Ah, Phnom Penh, Paris of the Far East.

Well, not quite.

Phnom Penh's reputation precedes itself. We had read stories of backpack snatchings by thieves on motorbikes who dragged their victims behind them until they relinquished. However like most stories you hear on the road, the likelihood of anything actually happening to you is very, very slim. We were no exception.

It is interesting to note that during the despotic and intensely communist Khmer Rouge government (1975-1979) that Phnom Penh was forcibly evacuated as everyone was forced to abandon the city and their property and revert to an agrarian lifestyle of forced 14 hour days of labor with very little food. Given that, modern Phnom Penh is surprisingly bustling with a moderate amount of commerce (although no big international fast food chains exist as of yet, if you consider that a mark of progress.) The streets are (almost) entirely paved, and there are a substantial number of more expensive restaurants feeding the expats and western tourists alike.
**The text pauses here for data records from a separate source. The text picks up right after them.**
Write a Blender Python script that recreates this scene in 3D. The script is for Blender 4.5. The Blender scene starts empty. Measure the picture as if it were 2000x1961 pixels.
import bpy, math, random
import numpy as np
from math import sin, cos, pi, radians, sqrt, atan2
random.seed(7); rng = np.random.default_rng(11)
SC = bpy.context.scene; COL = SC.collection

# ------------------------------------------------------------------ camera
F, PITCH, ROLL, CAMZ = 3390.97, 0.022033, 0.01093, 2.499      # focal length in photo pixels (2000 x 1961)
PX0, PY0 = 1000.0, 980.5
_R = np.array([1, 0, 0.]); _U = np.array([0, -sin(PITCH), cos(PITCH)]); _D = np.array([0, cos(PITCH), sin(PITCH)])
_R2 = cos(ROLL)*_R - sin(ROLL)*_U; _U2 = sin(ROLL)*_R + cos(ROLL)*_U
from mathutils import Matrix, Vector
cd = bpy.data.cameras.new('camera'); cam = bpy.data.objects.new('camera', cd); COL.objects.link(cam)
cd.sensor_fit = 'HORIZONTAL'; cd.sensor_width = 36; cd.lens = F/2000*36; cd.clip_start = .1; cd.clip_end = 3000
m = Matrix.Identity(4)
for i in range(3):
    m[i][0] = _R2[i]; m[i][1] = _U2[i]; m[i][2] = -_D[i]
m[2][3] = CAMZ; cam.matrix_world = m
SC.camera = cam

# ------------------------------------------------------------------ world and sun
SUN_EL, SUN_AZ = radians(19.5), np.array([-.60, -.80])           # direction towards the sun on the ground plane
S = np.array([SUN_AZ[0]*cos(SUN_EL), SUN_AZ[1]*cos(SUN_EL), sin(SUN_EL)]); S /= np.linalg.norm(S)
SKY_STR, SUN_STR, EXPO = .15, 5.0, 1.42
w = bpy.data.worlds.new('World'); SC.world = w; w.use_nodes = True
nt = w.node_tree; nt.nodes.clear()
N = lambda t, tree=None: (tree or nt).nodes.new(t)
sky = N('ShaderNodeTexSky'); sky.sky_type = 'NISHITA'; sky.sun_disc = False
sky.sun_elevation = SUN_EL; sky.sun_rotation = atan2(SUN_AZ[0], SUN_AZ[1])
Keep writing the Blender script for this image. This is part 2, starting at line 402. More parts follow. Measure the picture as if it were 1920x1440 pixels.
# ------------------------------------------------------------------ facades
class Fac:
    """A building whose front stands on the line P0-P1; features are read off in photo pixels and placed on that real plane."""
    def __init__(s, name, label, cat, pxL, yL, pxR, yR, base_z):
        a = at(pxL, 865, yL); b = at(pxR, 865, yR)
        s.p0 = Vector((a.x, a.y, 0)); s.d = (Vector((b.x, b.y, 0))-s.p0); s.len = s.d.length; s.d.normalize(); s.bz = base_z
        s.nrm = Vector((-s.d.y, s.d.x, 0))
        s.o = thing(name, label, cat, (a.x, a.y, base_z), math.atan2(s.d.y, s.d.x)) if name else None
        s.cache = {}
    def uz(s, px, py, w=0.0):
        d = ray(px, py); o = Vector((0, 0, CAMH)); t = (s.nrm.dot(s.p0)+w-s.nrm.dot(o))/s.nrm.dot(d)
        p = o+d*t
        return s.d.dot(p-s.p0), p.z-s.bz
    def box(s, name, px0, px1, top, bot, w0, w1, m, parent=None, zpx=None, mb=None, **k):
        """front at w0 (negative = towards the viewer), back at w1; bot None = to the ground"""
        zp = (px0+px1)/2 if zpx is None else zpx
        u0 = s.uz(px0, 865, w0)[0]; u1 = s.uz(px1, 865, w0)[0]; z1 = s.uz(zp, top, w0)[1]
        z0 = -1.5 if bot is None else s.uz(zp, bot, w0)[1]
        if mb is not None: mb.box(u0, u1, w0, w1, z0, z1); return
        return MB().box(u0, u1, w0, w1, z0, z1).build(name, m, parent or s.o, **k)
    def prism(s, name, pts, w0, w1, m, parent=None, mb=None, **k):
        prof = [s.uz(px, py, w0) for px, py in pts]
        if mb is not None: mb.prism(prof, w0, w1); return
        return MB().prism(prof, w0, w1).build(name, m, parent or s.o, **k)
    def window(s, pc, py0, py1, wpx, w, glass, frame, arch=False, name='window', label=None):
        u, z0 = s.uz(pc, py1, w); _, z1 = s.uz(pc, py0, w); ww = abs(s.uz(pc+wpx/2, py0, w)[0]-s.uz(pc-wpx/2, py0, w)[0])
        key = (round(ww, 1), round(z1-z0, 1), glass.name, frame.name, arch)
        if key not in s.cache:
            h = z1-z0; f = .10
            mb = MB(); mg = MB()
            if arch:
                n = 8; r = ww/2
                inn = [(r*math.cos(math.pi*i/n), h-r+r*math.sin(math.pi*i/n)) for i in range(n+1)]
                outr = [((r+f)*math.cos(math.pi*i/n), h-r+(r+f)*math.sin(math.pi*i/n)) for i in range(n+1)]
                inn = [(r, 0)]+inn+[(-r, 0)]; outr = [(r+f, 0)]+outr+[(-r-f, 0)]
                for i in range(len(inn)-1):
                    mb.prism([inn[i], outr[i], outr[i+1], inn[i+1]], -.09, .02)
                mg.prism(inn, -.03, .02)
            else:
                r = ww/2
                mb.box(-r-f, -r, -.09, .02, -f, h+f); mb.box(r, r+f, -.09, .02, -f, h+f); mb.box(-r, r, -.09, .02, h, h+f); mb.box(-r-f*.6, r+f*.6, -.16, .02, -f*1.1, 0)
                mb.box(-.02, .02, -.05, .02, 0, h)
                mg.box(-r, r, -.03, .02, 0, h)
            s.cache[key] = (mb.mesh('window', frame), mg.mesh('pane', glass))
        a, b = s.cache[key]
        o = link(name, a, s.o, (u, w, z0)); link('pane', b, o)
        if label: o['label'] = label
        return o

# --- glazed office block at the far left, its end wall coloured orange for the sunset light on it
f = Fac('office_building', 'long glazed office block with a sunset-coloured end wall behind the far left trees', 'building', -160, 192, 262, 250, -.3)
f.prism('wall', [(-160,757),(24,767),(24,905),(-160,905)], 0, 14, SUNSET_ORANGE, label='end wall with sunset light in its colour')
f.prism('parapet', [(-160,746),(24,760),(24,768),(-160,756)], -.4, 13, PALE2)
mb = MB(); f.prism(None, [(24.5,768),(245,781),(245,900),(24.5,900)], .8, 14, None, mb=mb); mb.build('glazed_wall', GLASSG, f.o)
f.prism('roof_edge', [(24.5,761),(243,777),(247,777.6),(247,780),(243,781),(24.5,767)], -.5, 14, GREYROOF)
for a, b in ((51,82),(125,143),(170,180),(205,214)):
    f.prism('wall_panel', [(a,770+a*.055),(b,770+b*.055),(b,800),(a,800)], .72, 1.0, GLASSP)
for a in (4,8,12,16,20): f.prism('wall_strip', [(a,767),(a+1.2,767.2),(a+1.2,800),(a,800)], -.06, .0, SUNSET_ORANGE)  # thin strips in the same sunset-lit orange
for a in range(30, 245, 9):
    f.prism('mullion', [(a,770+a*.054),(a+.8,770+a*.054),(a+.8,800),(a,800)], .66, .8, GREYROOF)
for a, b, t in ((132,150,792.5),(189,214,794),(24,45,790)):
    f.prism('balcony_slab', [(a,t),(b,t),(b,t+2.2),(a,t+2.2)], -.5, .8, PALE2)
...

However this is a facade of modernity and progressiveness, as you can see the massive economic corruption gap between the citizens and Cambodia's government in full force. It is necessary to bear in mind here that the only way to pull yourself out of poverty is to know someone in the government who can get you a government job. Although government jobs offer very low official salaries, a government employee's potential for graft is huge-- from the reception clerk to the boss at the top to the police officer on the street-- their SUV's are all purchased with bribe and extortion money collected from the unlucky citizens of Cambodia (and the occasional western tourist, though thankfully we were not affected).

If a Cambodian has a problem with this system and refuses to play along, they remain poor for the rest of their lives. Thank you, come again, sorry no refunds. However given the difficulty with which one can find one of these plum jobs, more often personal ethics give way to personal freedom and the wheels of this corrupt government churn along.

It is common sight in the capital to see luxury SUVs with "STATE" license plates zooming past peasants riding wooden oxcarts down a major highway in the center. Such is life in Cambodia's capital, which actually still has a few dirt roads left in the center.

However despite this bleak vision for the future, Cambodians must still feel lucky as their recent past was considerably worse. Take a look at our photos of the Tuol Sleng Prison (S-21) and the Killing Fields of Choeung Ek, a torture prison and concentration camp used by the Khmer Rouge, both now memorial museums. In those days if someone suspected you of conspiracy against the government, you and your entire family were interrogated, tortured and executed. Stories of cruely matching or perhaps even exceeding the Nazis are prevalent in this country, with babies being beaten against trees.

We're a bit shaken by our experiences in Phnom Penh and will be heading out into the country for some fresh air and a new perspective.